Lembrando esse episódio, funcionário graduado do Extra confirma que a empresa está estudando o novo cenário, ‘com mais um jogador’. Ele admite que se o segmento se mostrar viável, haverá reação, inclusive com a possibilidade de surgir um novo jornal barato.
Com relação a O Dia, propaga-se nas hostes concorrentes que o jornal deixou de vender 4 milhões de exemplares entre fevereiro e setembro. Outro número negativo divulgado pelos concorrentes é que na segunda-feira (14/11), O Dia, pela primeira vez em mais de 20 anos, teria vendido menos do que 100 mil jornais em bancas – perto de 99 mil exemplares, além de cerca de 9 mil assinaturas.
Sob a perspectiva do Extra, o segmento popular está dividido em ‘popular com conteúdo’, no qual ele se inclui, e ‘popular com pouco valor agregado’. Os editores do jornal pretendem continuar a investir em jornalismo investigativo, citando como exemplo as matérias da saga de Dona Vitória, a idosa que filmou traficantes e os denunciou à polícia.
Estratégia de vendas
Na redação de O Dia, capitaneada por duas das três herdeiras de Ary Carvalho, circula a informação de que o Meia-Hora já está incomodando o Extra. O tablóide teria arrebanhado 11% dos leitores do concorrente, principalmente na classe D.
Um dos editores do jornal revela que a estratégia é deixar o MH passar O Dia, que deve se qualificar ainda mais, mesmo que a vendagem fique abaixo de sua média histórica. O mesmo editor disse que esta decisão estaria fundamentada numa pesquisa, mostrando que o número de leitores do principal jornal do grupo está estabilizado. Especula-se também que a qualquer momento o Extra reagirá. A redução de preço de capa, segundo um editor que pediu para não ser identificado, é menos provável, pois o concorrente cresceu muito e teria prejuízo.
Uma semana de Q!
O Q! completou uma semana de vida com muitos problemas. Foi difícil encontrar o jornal. O sistema de venda de ambulantes em 192 pontos da cidade naufragou na chuva forte que caiu no final da tarde, principalmente nos dois primeiros dias de circulação.

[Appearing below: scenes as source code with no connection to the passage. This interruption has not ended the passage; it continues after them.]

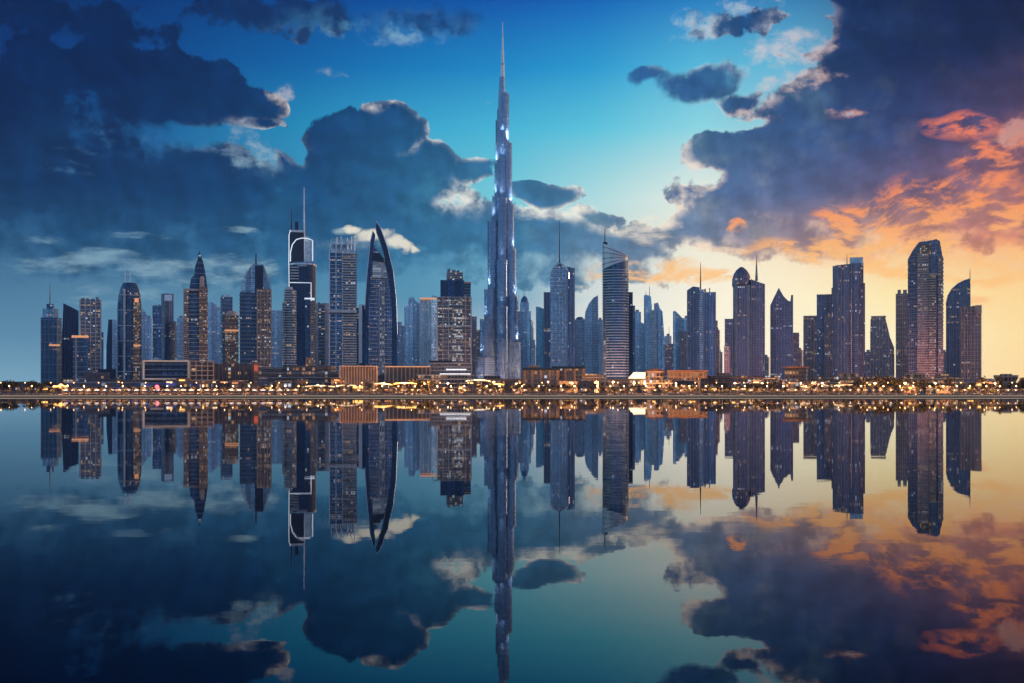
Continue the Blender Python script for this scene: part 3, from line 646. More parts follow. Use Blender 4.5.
    T.blk('crown', 331.5, 354, 250, 254, d=26, m=pale, fins=Fn(m_white, 4, .7, 1.0)); T.blk('mid_band', 329, 356.6, 311, 313.5, d=40, dy=-3, m=m_slab)
    rr = random.Random(5)
    for i, (a, c, y) in enumerate([(331, 336, 241), (336.5, 341, 238.5), (341.5, 347, 240), (347.5, 350.5, 242), (351, 354.5, 237.5)]):
        T.tube('lattice_frame', [(a, 251, -12), (a + .4, y, -12), (c, y - 1.2, -12), (c, 251, -12)], .75, m_white); T.tube('lattice_frame', [(a, 246, -12), (c, 245 - rr.random() * 2, -12)], .6, m_white)
    T.blk('crown_core', 333, 353, 245, 250.2, d=14, m=steel); T.mast(332, 237, 250, .7, .4, m_conc)
    T = Tower('office_tower', 'thin white slab standing bright between balcony tower and sail tower', 361.3, 2500, 0)
    T.blk('shaft', 358.8, 364, 305, d=34, m=m_white); T.blk('rear_wing', 356, 358.7, 308, d=24, dy=6, m=navy)
    T = Tower('sail_tower', 'tall curved tower closing to a tip like two sails with light banded glass', 381, 1930, 0)
    T.prof('shaft', [(368, 999), (367.8, 300), (370, 262), (373.2, 245), (378, 252), (386, 262), (392.5, 290), (394, 320), (395, 999)], 30, dusk, bands=B(m_slab, 7, .3, 1.0))
    T.prof('left_sail', [(364.5, 999), (365, 310), (367.5, 272), (370.5, 243), (373, 232.5), (375.2, 236), (373.5, 250), (371, 275), (369, 310), (368.6, 999)], 38, deep)
    T.prof('right_sail', [(392.5, 999), (392.2, 320), (390, 290), (384.5, 258), (379.5, 240), (376, 231), (376.4, 223), (381, 231), (387.5, 249), (393, 272), (396, 300), (397.2, 330), (397.4, 999)], 40, deep)
    T.tube('sail_edge', [(365, 310, -20), (367.5, 272, -20), (370.5, 243, -20), (373, 232.5, -20)], .7, m_steel); T.tube('sail_edge', [(376.4, 223, -21), (381, 231, -21), (387.5, 249, -21), (393, 272, -21), (396, 300, -21), (397.2, 335, -21)], .7, m_steel)
    T.prof('light_panel', [(372.5, 279), (372.8, 262), (385, 264), (388, 279)], 3, facade('banded_white_glass', (.30, .34, .38), (.5, .52, .55), bay=20, floor=4.2, lit=.3, litc=(.9, .9, 1), ls=.7), dy=-17); T.prof('dark_panel', [(372.6, 262), (373.5, 254), (380, 254), (385, 264)], 3, m_ndk, dy=-16.6)
    T.blk('front_strip', 379, 385, 282, d=4, dy=-18, m=facade('dotted_strip', (.05, .08, .14), (.35, .38, .42), bay=4, floor=5, fw=.5, lit=.45, litc=(.85, .88, 1), ls=1.1))
    T = Tower('office_tower', 'dark narrow slab at the left foot of the sail tower', 366, 2080, 0)
    T.blk('shaft', 362.5, 371, 306, d=36, m=deep, fins=Fn(m_ndk, 6))
    T = Tower('office_tower', 'low hazy blue block at the right foot of the sail tower', 400.5, 3000, 10)
    T.blk('shaft', 394, 405.5, 326, k=.8, m=dusk, fins=Fn(m_slabd, 10)); T.blk('roof_block', 396, 402, 322, 326.3, k=.8, m=dusk)
    T = Tower('office_tower', 'hazy blue stepped tower with rounded left shoulder between sail tower and whitish tower', 413, 2800, 0)
    T.prof('shaft', [(404.5, 999), (404.5, 307), (408, 305), (409, 298.5), (413, 297.5), (416, 302), (421, 305), (422, 999)], 44, dusk, fins=Fn(m_slabd, 10))
    T = Tower('apartment_tower', 'pale whitish tower with pink lit roofline left of the black block tower', 428.5, 2600, 0)
    T.blk('shaft', 420, 431, 300, d=40, m=pale, fins=Fn(m_white, 9)); T.blk('bright_wing', 431.2, 436.6, 303, d=44, dy=-4, m=facade('white_glass', (.6, .65, .7), (.75, .78, .8), lit=.25, litc=(.9, .93, 1), ls=.8)); T.bar('pink_roofline', 420, 436.6, 298.6, 300.3, -26, 2, m_strip); T.mast(432.5, 295, 303, .8, .5)
    T = Tower('black_block_tower', 'broad black balconied tower of stacked blocks left of the tallest tower', 454, 1880, 0)
    T.blk('shaft', 437.5, 471, 298, k=.7, m=flatsw, bands=B(m_slab, 7, .9, .9), fins=Fn(m_slab, 10, .9, 1.2)); T.blk('upper_block', 440.5, 464, 281, 298.3, k=.8, m=deep); T.blk('side_block', 464.2, 470.5, 284, 298.3, d=24, m=navy, bands=B(m_slabd, 5, .5))
    T.blk('roof_house', 447, 462.5, 272, 281.2, k=.8, m=flats, bands=B(m_slab, 3.4, .8, .8)); T.plant(447, 461, 268.5, 272); T.bar('side_cap', 464, 471, 282.4, 284.2, -14, 28, m_slabw)
    T.blk('front_bay', 452, 463, 300, d=8, dy=-24, m=facade('busy_lit_flats', (.07, .07, .09), (.30, .27, .25), bay=3.4, floor=3.4, lit=.4, ls=1.9, litc=(1, .75, .5)), bands=B(m_slab, 7, .7)); T.bar('mid_band', 437, 471.5, 326, 327.5, -28.5, 4, m_slab)
    T.tube('roof_crane_arm', [(433.5, 296.5, -10), (437, 298, -10), (440, 299, -10)], .6, m_dark)
    T = Tower('office_tower', 'hazy mauve pair of slabs directly left of the tallest tower', 475, 2750, 0)
    T.blk('shaft', 470.5, 476.5, 317, d=34, m=mauve, fins=Fn(m_slabd, 8)); T.blk('lower_slab', 476.7, 483, 330, d=34, dy=3, m=mauve)

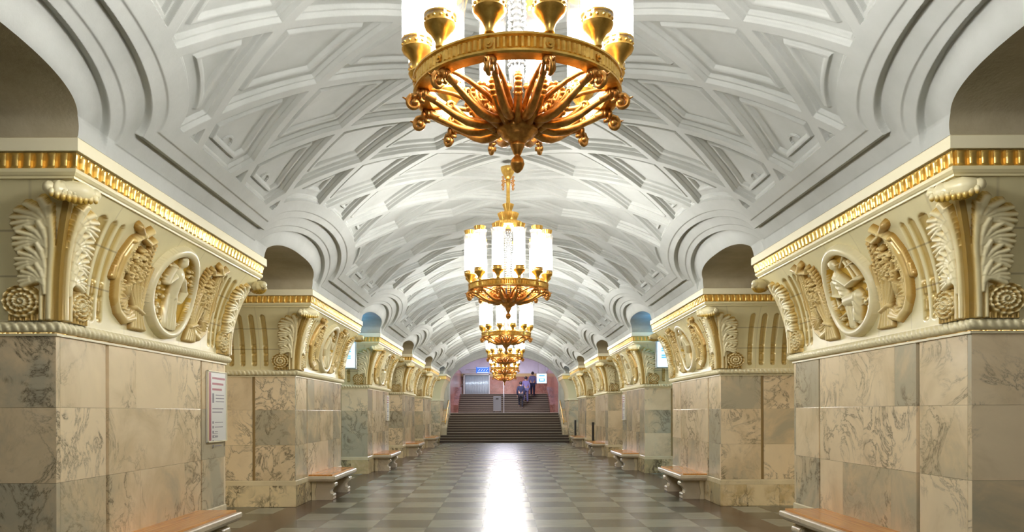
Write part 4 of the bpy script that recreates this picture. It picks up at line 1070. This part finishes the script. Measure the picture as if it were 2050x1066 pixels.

Os ambulantes contratados ficam apenas três horas nos pontos de venda – entre 17h e 20h. Na primeira semana, a moça que trabalha em frente a uma universidade no bairro do Rio Comprido afirmou ter vendido 25 jornais diários, em média. Além dos ambulantes, pouco mais de 100 bancas do Rio se cadastraram para vender o jornal.
O tablóide vespertino, que prometia em outdoors e em spots de rádio trazer notícias mais atualizadas do que os matutinos populares, optou matérias frias, sem impacto, descumprindo a promessa inicial. Não trouxe inovações gráficas nem tecnológicas e luta, sem a força de uma grande mídia, para modificar o hábito arraigado entre fluminenses e cariocas de comprar jornais pela manhã. Outro dado estranho é a proporção editor/página. Incluindo os editores-executivos, são 16 editores para 24 páginas.
Uma iniciativa, porém, merece um registro. O jornal firmou convênio com a Universidade Popular de Comunicação, projeto da ONG Observatório de Favelas, que conta com o apoio da UERJ, UFRJ, UFF, Abraji e Sindicato dos Jornalistas do Rio para formação de comunicadores populares nas favelas. O objetivo é permitir que os alunos do Observatório façam estágio no jornal para se qualificarem e produzir, supervisionados por jornalistas, pautas sobre o cotidiano das comunidades carentes – histórias sobre o aproveitamento e o direito de uso das lajes, o racismo entre negros e nordestinos nas comunidades e uma série de outros assuntos que não são trabalhados a contento na grande imprensa.
Boa iniciativa que não pode ser atrapalhada por repórteres afoitos, que acaso queiram obter informações sobre traficantes de drogas por intermédio desses estudantes.